The radio writer and the sources


When it comes to sources, they can be classed as documentaries and personal experiences. Within personal experiences we can find those testimonial sources (experiences of others), and in each case should prevail the intuition and acumen of the radio writer: intuition to identify what is important and interesting; insight, which involves discernment and sharpness to identify what i actually true among all the important and interesting material; and even within the certainty and truth, they must find what fits within what we might define as objectivity. It does not have to be necessarily impartial, because in fact its existence is dubitable, even the most objective news can lack “impartiality” in the best sense.

It simply takes moving through the pyramid of the news to give more relevance to one or another aspect. Being impartial does not mean giving up the truth, but offering an approach consciously or subconsciously determined. Even impartiality can become a sign of bias, if we were to go deeper into the purpose of the news. Therefore; let’s be objective when telling the truth, and that will be enough to be satisfied.

The documentary sources are those that appear in written or audiovisual support and can be used to inquire about background, consequences and facts.

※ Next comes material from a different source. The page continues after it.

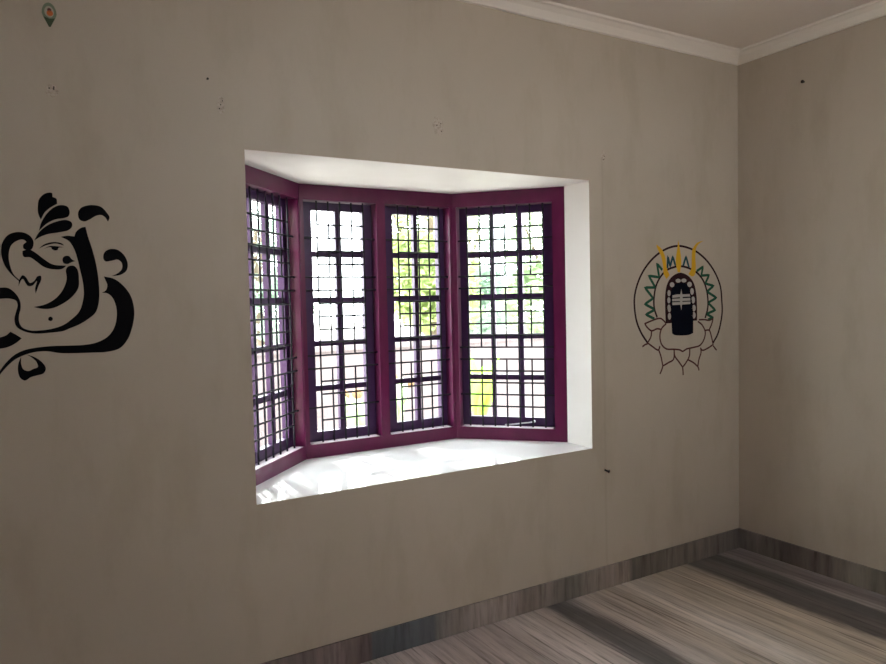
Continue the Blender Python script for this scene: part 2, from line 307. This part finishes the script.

A smart and cunning  radio writer will go to various sources that can offer a different r even opposed approach to their own when investigating. Hence, they will be able to compare and see which one is closer to the fact or objective explanation that serves as a basis for analysis.

A risk – or even worse, a danger – for radio writers is to query only one or two documentary sources, especially if they are not entirely credible. There are books whose source status could be disqualified, but the risk increases when inquiring online. Not all web pages or all online encyclopedias are reliable. The first solution to that obstacle is, in first place, the level of information and general culture of the radio writer.

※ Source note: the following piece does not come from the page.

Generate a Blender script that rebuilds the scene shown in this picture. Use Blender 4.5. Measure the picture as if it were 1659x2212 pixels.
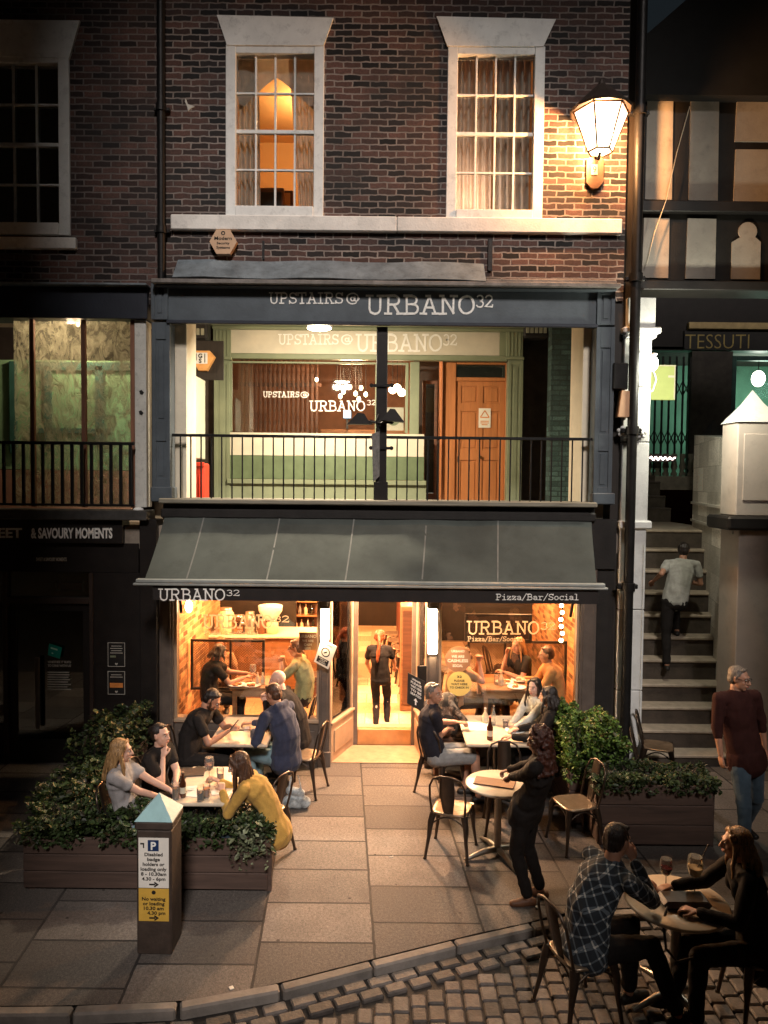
import bpy, math, random
import numpy as np
from mathutils import Vector, Matrix, noise as mnoise
for _o in list(bpy.data.objects): bpy.data.objects.remove(_o)
sc = bpy.context.scene
COL = sc.collection
rnd = random.Random(7)
R = math.radians
# ------------------------------------------------------------------ camera
# photograph measured on a 1659 x 2212 copy; f = 1597 of those pixels
FW, FH, FF = 1659.0, 2212.0, 1597.0
CAM = Vector((0.0, -9.5, 3.73))
PITCH = math.atan(68.0 / FF); ROLL = 0.0100
camd = bpy.data.cameras.new('camera'); cam = bpy.data.objects.new('camera', camd); COL.objects.link(cam)
camd.sensor_fit = 'VERTICAL'; camd.sensor_height = 36.0; camd.lens = FF / FH * 36.0
camd.clip_start = 0.05; camd.clip_end = 2000
_rot = Matrix.Rotation(math.pi/2 - PITCH, 3, 'X') @ Matrix.Rotation(ROLL, 3, 'Z')
cam.matrix_world = Matrix.Translation(CAM) @ _rot.to_4x4()
sc.camera = cam
# ------------------------------------------------------------------ view
sc.view_settings.view_transform = 'Standard'; sc.view_settings.look = 'None'
sc.view_settings.exposure = 1.25; sc.view_settings.gamma = 1.0
# ------------------------------------------------------------------ dusk sky
w = bpy.data.worlds.new('World'); sc.world = w; w.use_nodes = True
nt = w.node_tree; nt.nodes.clear()
sky = nt.nodes.new('ShaderNodeTexSky'); sky.sky_type = 'NISHITA'; sky.sun_disc = False
SUN_EL, SUN_ROT = R(1.0), R(200.0)
sky.sun_elevation = SUN_EL; sky.sun_rotation = SUN_ROT; sky.air_density = 1.3; sky.dust_density = 1.5; sky.ozone_density = 1.5
bg = nt.nodes.new('ShaderNodeBackground'); bg.inputs['Strength'].default_value = 0.008
wo = nt.nodes.new('ShaderNodeOutputWorld')
nt.links.new(sky.outputs[0], bg.inputs[0]); nt.links.new(bg.outputs[0], wo.inputs[0])
sd = bpy.data.lights.new('sun', 'SUN'); sd.energy = 1.05; sd.angle = R(9); sd.color = (1.0, 0.91, 0.85)
so = bpy.data.objects.new('sun', sd); COL.objects.link(so)
so.rotation_euler = (R(51), 0, R(8))      # last light over the roofs behind the camera
sc.cycles.max_bounces = 7; sc.cycles.diffuse_bounces = 3; sc.cycles.glossy_bounces = 3
sc.cycles.transparent_max_bounces = 12; sc.cycles.sample_clamp_indirect = 4.0
sc.cycles.caustics_reflective = False; sc.cycles.caustics_refractive = False
sc.cycles.use_denoising = True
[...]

The personal experiences , as the term suggests, refers to the radio writer´s  personal experience, nothing is as healthy and objective as “telling what you have seen and experienced;” although the levels of perception differ from one person to another, these levels re conditioned by elements that can be known in a good test of Communication. Nor can we expect writers to go through all the experiences and subjects they are going to write about, but they do need to have a full knowledge about it.

As previously mentioned, the personal experience source have another major category: the testimony, which – I said and I repeat – means personal experience lived by others. Those who testify what they have seen (in relation to an event or experience) also tell the story from their personal perception, which is shaped  by individual, group, social and socio- psychological conditioning.

In the case of testimonial sources, if the radio writer assumes the veracity of any of them without verifying them first, they risk to be inaccurate. A radio writer who respects what they do, if they have one single testimonial source – which they have checked or not – should at least mention it or make reference to it so they will be free of giving categorical credit about something they have not verified themselves.